An avatar system for real-time embodied communication between ML devices. A core Lumin OS service to integrate with other platform social features.
Product Design Lead
HCI Research
Creative Direction
Concept Design
Coordination with ML Studios, SW, Brand
Presentation to Executive Stakeholders
User Testing
Creative Early Adopters
Lorena Pazmino, Principal Visual Designer
Ian Mankowski, 3D Artist
Christina Lee, 3D Artist
Magic Leap Studios, Avatar Art Direction
Savannah Niles, Product Manager
Cole Heiner, Interaction Designer
Frank Hamilton, UX Prototyper
Achieve real social presence.
Support dynamic use cases beyond talking.
Create ethical, respectful avatars.
But Magic Leap’s HW sensing can only partially track user behavior in real-time. As a platform feature, ML avatars needed to create rich presence without external HW peripherals or heavy SW computation, so that any user could use this feature alongside other Lumin apps.
Avatars represent a visceral intersection of human-to-computer interaction. Networked embodied communication raises the stakes and introduces a third actor - other users. Design choices here impact the social outcomes of the overall system and need careful consideration.
What should ML avatars look like?
What behaviors should they represent?
How do we achieve a feeling of virtual presence?
I lead an academic literature review to create the ML1 Avatar Behavior Brief.
I synthesized over 15 papers to arrive at interaction design principles for our avatar system.
A guiding principle emerged from research with the fidelity accord – that matching behavioral fidelity to visual fidelity can create a sense of real presence, even in abstract art styles. Uncanniness and discomfort can result from misaligned behavior and visuals.
Real-time behavior is only as expressive as its input sources. Inside-out sensing limits what's possible, and what is believable for other users.
Avatars should represent only what we can sense in real time. Minimal interference with directly-sensed signals.
Don’t dampen real behavior by adding additional generic animations elsewhere. Inferred behavior can’t yet predict idiosyncratic user expression in real-time. Instead of guessing wrong, the brief recommended gestalt abstraction.
To validate the design, the team built prototypes and compared the brief’s direct approach to an alternate inferred strategy.

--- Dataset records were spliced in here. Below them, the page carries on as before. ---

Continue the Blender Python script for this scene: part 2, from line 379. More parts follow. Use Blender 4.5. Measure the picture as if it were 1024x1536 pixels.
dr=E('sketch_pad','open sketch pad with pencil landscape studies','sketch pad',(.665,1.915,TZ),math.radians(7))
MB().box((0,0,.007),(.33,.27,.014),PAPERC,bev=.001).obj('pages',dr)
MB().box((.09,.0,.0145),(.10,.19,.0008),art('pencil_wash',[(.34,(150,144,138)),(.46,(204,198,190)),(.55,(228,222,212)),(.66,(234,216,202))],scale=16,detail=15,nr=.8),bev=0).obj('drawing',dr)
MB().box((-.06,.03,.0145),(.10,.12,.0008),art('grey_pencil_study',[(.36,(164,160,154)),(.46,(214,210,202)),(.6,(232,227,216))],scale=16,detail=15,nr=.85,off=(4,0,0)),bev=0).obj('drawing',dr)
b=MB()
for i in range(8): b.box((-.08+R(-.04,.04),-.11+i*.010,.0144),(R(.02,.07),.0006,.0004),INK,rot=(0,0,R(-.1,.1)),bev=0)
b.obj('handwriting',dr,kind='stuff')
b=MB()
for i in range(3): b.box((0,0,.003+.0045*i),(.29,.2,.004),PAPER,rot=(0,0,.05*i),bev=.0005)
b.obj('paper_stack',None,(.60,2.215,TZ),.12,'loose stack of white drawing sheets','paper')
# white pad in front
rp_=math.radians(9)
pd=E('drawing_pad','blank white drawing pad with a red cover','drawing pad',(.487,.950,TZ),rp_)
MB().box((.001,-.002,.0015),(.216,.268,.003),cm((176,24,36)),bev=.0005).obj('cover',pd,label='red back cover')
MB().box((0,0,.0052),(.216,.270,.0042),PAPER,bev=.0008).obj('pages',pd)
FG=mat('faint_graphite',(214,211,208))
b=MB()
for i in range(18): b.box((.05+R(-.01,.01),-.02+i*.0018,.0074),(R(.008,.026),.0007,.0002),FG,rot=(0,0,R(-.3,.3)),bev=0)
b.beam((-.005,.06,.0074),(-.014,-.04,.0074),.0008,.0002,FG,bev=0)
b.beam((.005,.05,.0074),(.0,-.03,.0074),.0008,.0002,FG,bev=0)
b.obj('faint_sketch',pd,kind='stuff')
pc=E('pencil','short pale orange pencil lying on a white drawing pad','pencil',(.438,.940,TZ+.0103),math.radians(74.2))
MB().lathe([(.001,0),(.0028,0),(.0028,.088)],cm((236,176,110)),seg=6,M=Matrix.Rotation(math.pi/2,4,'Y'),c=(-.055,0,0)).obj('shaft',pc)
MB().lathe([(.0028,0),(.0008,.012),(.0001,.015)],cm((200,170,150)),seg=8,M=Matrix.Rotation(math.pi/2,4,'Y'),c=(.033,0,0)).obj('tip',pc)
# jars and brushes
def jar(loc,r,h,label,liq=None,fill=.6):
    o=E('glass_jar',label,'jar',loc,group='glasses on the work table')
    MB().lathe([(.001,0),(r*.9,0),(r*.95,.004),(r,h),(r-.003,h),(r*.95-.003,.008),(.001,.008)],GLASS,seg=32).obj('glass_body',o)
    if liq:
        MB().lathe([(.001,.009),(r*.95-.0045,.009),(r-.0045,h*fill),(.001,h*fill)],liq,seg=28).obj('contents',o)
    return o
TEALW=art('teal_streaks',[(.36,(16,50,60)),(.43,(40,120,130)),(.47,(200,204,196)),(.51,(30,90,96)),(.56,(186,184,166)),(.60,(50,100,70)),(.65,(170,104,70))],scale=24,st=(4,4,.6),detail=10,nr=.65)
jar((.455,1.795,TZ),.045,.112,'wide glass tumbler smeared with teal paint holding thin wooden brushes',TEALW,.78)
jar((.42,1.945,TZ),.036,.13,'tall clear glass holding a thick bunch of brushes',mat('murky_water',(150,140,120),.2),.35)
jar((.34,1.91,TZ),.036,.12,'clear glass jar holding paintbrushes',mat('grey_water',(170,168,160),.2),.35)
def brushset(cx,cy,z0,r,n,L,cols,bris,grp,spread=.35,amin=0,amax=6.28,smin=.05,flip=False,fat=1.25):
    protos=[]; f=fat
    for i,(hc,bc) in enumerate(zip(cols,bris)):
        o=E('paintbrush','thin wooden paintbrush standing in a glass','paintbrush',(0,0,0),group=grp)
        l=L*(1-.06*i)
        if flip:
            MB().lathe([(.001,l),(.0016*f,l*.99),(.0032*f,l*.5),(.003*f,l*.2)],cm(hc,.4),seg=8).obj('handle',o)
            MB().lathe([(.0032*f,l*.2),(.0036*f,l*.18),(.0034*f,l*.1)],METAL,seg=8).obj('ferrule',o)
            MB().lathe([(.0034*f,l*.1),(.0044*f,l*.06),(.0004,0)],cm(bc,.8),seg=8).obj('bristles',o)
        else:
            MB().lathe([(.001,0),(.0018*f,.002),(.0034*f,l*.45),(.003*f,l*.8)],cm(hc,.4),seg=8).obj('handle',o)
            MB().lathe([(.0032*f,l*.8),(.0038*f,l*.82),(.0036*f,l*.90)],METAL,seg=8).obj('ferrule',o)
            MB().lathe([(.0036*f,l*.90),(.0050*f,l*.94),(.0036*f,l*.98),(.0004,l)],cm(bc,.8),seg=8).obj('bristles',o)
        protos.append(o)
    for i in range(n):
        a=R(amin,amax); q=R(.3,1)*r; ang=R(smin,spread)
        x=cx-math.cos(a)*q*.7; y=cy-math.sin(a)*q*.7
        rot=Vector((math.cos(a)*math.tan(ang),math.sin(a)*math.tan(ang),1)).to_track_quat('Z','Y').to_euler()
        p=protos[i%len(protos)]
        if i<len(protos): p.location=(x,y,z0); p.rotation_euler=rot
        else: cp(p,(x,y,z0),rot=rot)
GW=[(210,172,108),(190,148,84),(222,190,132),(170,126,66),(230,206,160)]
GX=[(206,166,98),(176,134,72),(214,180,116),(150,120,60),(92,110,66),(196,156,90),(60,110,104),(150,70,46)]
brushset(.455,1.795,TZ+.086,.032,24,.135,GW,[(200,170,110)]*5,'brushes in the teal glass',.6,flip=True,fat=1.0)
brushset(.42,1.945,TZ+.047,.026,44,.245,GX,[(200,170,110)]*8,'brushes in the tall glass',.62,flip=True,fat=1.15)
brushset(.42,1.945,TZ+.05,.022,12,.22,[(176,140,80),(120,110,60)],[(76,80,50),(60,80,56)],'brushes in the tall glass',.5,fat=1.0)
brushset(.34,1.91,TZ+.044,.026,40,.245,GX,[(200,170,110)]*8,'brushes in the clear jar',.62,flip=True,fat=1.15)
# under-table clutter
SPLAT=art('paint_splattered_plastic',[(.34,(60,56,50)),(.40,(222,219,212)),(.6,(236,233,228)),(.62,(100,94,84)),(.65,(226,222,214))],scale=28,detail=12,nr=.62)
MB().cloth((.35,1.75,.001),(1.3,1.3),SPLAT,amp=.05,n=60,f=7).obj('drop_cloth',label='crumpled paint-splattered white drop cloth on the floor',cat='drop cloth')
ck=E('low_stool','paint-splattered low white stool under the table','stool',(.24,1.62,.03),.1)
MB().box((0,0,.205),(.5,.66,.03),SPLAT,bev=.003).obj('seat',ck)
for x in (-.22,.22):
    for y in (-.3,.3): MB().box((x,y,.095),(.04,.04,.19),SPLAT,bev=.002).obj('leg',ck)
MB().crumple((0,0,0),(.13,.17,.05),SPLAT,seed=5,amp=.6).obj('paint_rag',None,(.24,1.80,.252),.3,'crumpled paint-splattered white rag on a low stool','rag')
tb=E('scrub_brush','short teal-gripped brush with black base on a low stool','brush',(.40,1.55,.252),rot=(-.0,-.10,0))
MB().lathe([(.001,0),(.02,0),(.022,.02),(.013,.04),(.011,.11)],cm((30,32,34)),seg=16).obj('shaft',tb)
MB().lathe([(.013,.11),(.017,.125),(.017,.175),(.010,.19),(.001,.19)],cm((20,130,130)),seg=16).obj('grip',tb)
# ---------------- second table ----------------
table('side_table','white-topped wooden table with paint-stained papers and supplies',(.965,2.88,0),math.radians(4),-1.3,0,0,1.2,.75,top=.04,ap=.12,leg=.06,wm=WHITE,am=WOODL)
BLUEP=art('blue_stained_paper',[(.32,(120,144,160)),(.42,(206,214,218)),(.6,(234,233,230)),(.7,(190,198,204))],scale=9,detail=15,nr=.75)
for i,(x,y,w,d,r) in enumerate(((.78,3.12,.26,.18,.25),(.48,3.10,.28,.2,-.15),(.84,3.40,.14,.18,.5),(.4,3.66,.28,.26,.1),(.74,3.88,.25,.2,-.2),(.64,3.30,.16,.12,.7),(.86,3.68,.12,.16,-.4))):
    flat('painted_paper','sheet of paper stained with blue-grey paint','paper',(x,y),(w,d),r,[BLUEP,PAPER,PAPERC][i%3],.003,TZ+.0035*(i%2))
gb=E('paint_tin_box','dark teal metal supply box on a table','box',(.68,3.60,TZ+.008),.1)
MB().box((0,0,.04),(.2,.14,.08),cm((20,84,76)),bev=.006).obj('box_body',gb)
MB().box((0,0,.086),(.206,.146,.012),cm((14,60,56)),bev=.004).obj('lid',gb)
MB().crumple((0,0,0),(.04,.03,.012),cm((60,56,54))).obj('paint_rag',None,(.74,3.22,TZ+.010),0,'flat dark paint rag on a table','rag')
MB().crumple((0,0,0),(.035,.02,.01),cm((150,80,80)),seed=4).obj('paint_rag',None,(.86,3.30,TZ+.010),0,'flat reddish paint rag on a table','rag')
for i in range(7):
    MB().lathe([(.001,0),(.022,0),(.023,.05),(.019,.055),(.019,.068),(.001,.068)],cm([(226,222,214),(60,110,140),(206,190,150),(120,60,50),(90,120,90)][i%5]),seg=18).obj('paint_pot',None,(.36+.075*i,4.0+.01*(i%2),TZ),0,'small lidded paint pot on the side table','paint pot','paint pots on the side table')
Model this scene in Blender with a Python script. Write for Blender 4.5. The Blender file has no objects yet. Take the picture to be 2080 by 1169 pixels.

Directly-sensed felt better. This design recommendation was controversial. Stakeholders expected full characters, but the prototypes, user feedback, and actual felt experience convinced the team to pursue a direct approach. Inferred avatars with full characters created uncomfortable social dynamics and felt less lively. Through this direct approach, ML Avatars achieve rich nonverbal body language and a real sense of shared social presence.
From this behavior brief, I collaborated with UX Visual Design, Product and ML Studios to creative direct the avatar visual style and asset scope. To achieve presence, visual details had to match real-time avatar behavior.
We landed on an elevated, yet warm and inclusive style to appeal to ML1 creative consumers. Collaborating with other UX researchers, I led 2 rounds of internal user studies to refine the approach, assess user comfort and identify improvements.
ML Avatars celebrate users’ self-expression and self-determination. They are full scale, freely move themselves around spaces, and strive for inclusive representation. Released in fall 2018, ML Avatars enable all new communication possibilities. They continue to get positive feedback from a wide variety of public users.